Perhaps it is obvious to most readers, but about a year ago I spent several days trying to determine for which pairs (d,n) there existed an anisotropic degree d form in n variables over a finite field $\mathbb{F}_q$. The question was motivated by Exercise 10.16 in Ireland and Rosen's classic number theory text: "Show by explicit calculation that every cubic form in two variables over $\mathbb{F}_2$ has a nontrivial zero."
As many students have discovered over the years, this is false: e.g. take
$f(x_1,x_2) = x_1^3 + x_1^2 x_2 + x_2^2$$f(x_1,x_2) = x_1^3 + x_1^2 x_2 + x_2^3$.
I knew about the existence and anisotropy of norm hypersurfaces for all $n = d$. But what about $n < d$? I confess that I spent some time proving this result in several special cases and even dragged a postdoc into it. Here is a copy of the sheepish email I sent out (in particular to Michael Rosen) later on:
If K is a field, and f(x_1,...,x_n) is an anisotropic form of degree d in n variables, then f(x_1,...,x_{n-1},0) is an anisotropic form of degree d in n-1 variables.
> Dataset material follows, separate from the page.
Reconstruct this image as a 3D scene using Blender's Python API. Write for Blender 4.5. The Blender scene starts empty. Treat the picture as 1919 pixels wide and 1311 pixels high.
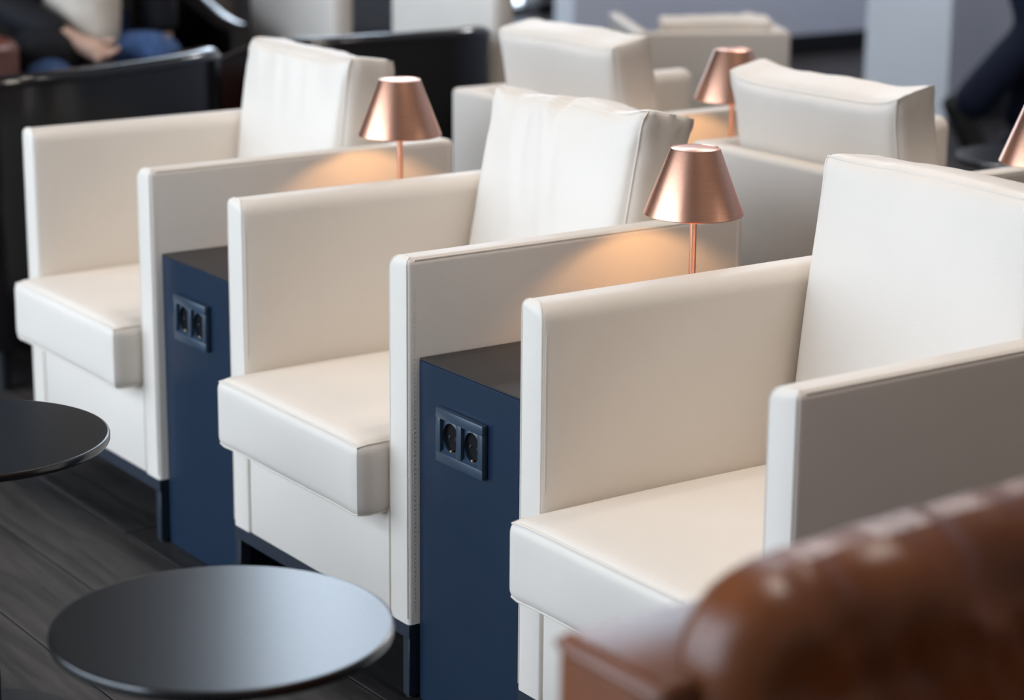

So let K be any field which admits field extensions of every positive degree d. Then for all d there is an anisotropic norm form N in d variables of degree d. For any n < d, setting (d-n) of the variables equal to 0 gives an anisotropic form of degree d in n variables. In particular, this proves "the converse of Chevalley-Warning".
So, not so fascinating after all, then.
I think it is still nontrivial to ask what happens if the hypersurface f is required to be geometrically irreducible. For instance, despite the fact that (q,3,3) is anisotropic, every geometrically irreducible cubic curve over a finite field has a rational point.
AS's question about classifying anisotropic hypersurfaces with $d = n$ is interesting. It may also be interesting to look at the case $d < n$. It is certainly not clear to me that all such anistropic hypersurfaces come from intersecting a norm hypersurface of larger dimension with a linear subspace.
I also want to add that the following generalization seemed less trivial to me (and I still don't know the answer): Chevalley-Warning is also true for sytems of polynomial equations $f_1(x_1,\ldots,x_n) = \ldots = f_r(x_1,\ldots,x_n)$ so long as the sum of the degrees of the $f_i$'s is strictly less than $n$. What kind of counterexamples can we construct here when $d = d_1 + \ldots + d_r \geq n$?